These quotes are from the end of the book, where at 18, after being turned out of her family's house and dwelling in deep depression, she gets a job at Hecht's department store in Washington, DC, and her life takes a sharp turn to happiness. The time is the early 1950s.
It was an era of lavish employment. Since then, the Personnel Department, with its echo of "personal," has been replaced by Human Resources, with its echo of iron ore, petroleum, and other profit potentials, but those were softer days...

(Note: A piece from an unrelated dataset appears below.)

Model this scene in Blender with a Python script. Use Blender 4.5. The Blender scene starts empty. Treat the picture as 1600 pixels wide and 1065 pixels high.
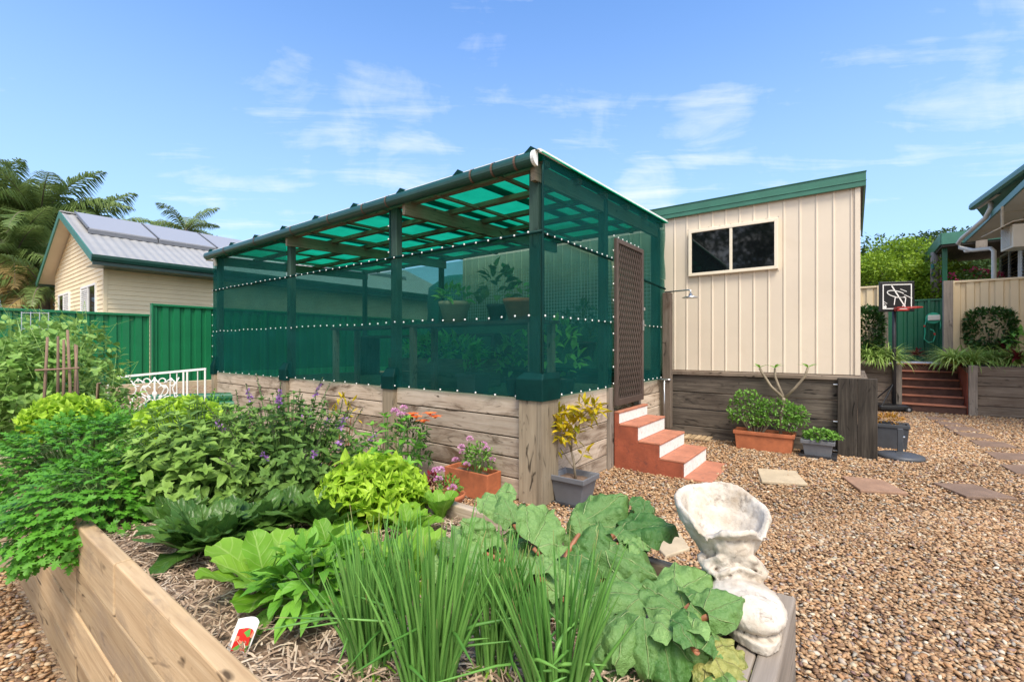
import bpy, bmesh, math, random
import numpy as np
from mathutils import Vector, Matrix, noise as mnoise
R = math.radians
sc = bpy.context.scene
col = sc.collection
random.seed(7)

# ------------------------------------------------------------------ camera
FPX, CU, HV, CH = 711.1, 800.0, 540.5, 1.5          # focal length, centre, horizon (photo pixels), eye height
cam_d = bpy.data.cameras.new('camera')
cam = bpy.data.objects.new('camera', cam_d); col.objects.link(cam)
cam.location = (0, 0, CH); cam.rotation_euler = (R(90), 0, 0)
cam_d.sensor_width = 36; cam_d.lens = 16.0; cam_d.shift_y = 0.005
cam_d.clip_start = 0.02; cam_d.clip_end = 3000
sc.camera = cam

# ------------------------------------------------------------------ sky, sun, exposure
SUN_EL, SUN_AZ = R(58), R(170)                       # azimuth clockwise from +Y (north)
w = bpy.data.worlds.new('World'); sc.world = w; w.use_nodes = True
wn, wl = w.node_tree.nodes, w.node_tree.links
wn.clear()
def W(t, **k):
    n = wn.new(t)
    for a, b in k.items(): setattr(n, a, b)
    return n
sky = W('ShaderNodeTexSky', sky_type='NISHITA', sun_disc=False, sun_elevation=SUN_EL, sun_rotation=SUN_AZ,
        air_density=1.0, dust_density=0.6, ozone_density=2.2, altitude=100)
bg = W('ShaderNodeBackground'); out = W('ShaderNodeOutputWorld')
bg.inputs['Strength'].default_value = 0.13
tc = W('ShaderNodeTexCoord'); sep = W('ShaderNodeSeparateXYZ'); wl.new(tc.outputs['Generated'], sep.inputs[0])
def wmath(op, a, b=None, c=None, clamp=False):
    n = W('ShaderNodeMath', operation=op, use_clamp=clamp)
    for i, x in enumerate((a, b, c)):
        if x is None: continue
        if isinstance(x, (int, float)): n.inputs[i].default_value = x
        else: wl.new(x, n.inputs[i])
    return n.outputs[0]
zc = wmath('MAXIMUM', sep.outputs[2], 0.06)
px_, py_ = wmath('DIVIDE', sep.outputs[0], zc), wmath('DIVIDE', sep.outputs[1], zc)
cmb = W('ShaderNodeCombineXYZ'); wl.new(px_, cmb.inputs[0]); wl.new(py_, cmb.inputs[1])
mp = W('ShaderNodeMapping'); wl.new(cmb.outputs[0], mp.inputs[0])
mp.inputs['Rotation'].default_value = (0, 0, R(-32)); mp.inputs['Scale'].default_value = (0.7, 2.0, 1)
n1 = W('ShaderNodeTexNoise'); wl.new(mp.outputs[0], n1.inputs[0])
n1.inputs['Scale'].default_value = 1.5; n1.inputs['Detail'].default_value = 9; n1.inputs['Roughness'].default_value = 0.62
n1.inputs['Distortion'].default_value = 0.6
n2 = W('ShaderNodeTexNoise'); wl.new(tc.outputs['Generated'], n2.inputs[0])
n2.inputs['Scale'].default_value = 9; n2.inputs['Detail'].default_value = 8; n2.inputs['Roughness'].default_value = 0.6; n2.inputs['Distortion'].default_value = 0.8
# patches of cloud: direction, angular size, weight
def direction(u, v): return Vector(((u-CU)/FPX, 1, (HV-v)/FPX)).normalized()
acc = None
for (u, v, size, wt) in [(610, 225, 7.0, .8), (345, 140, 3.0, .5), (330, 318, 5, .65), (1110, 215, 4.5, .85), (1350, 165, 8, .5), (760, 5, 5.5, .9),
                         (1010, 302, 3.6, 1.0), (1560, 110, 8, .75), (470, 205, 6, .6), (860, 190, 9, .5), (990, 12, 2.2, .6), (90, 60, 7, .4), (420, 335, 5, .6), (1180, 250, 8, .5), (1000, 70, 6, .4)]:
    d = W('ShaderNodeVectorMath', operation='DOT_PRODUCT'); wl.new(tc.outputs['Generated'], d.inputs[0])
    d.inputs[1].default_value = direction(u, v)
    c = math.cos(R(size*1.7))
    m = W('ShaderNodeMapRange', interpolation_type='SMOOTHSTEP'); wl.new(d.outputs['Value'], m.inputs[0])
    m.inputs[1].default_value = c; m.inputs[2].default_value = 1.0; m.inputs[3].default_value = 0; m.inputs[4].default_value = wt
    acc = m.outputs[0] if acc is None else wmath('MAXIMUM', acc, m.outputs[0])
comb = wmath('ADD', wmath('MULTIPLY', n1.outputs[0], 0.7), wmath('MULTIPLY', n2.outputs[0], 0.3))
thr = wmath('SUBTRACT', 0.66, wmath('MULTIPLY', acc, 0.27))
msk = wmath('MULTIPLY', wmath('SUBTRACT', comb, thr), 3.0, clamp=True)
lowhaze = W('ShaderNodeMapRange', interpolation_type='SMOOTHSTEP'); wl.new(sep.outputs[2], lowhaze.inputs[0])
lowhaze.inputs[1].default_value = 0.75; lowhaze.inputs[2].default_value = -0.02; lowhaze.inputs[3].default_value = 0; lowhaze.inputs[4].default_value = 0.7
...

[She describes how companies in that era kept on incompetent employees, provided free access to a doctor, and other perks.] Cynics might say that this corporate kindliness was designed to forestall the unions--which it did--but kindness is kindness and I lapped it up like a stray cat. Starting out in this generous atmosphere shaped my whole working life as a lark: jobs should be fun and bosses gentle, if not this one, then the next; plenty more where this one came from. Nobody nowadays expects to have fun at work. They want to get rich instead, but I could see from the start that the two were probably incompatible; too much pay would mean taking the work seriously. Believing it was important. The less money I needed to make, the more elbow room I'd have for fun. I held firm to this resolve through good times and bum times...
...Virginia Woolf, speaking from a different world, said what we needed, what women needed, was "a room of one's own" and a modest allowance so we wouldn't be distracted by money wories. But under what guarantee? What happens when our benefactor whimsically cancels the lease on our room and cuts off our funds? No, Mrs. Woolf. A job, Mrs. Woolf.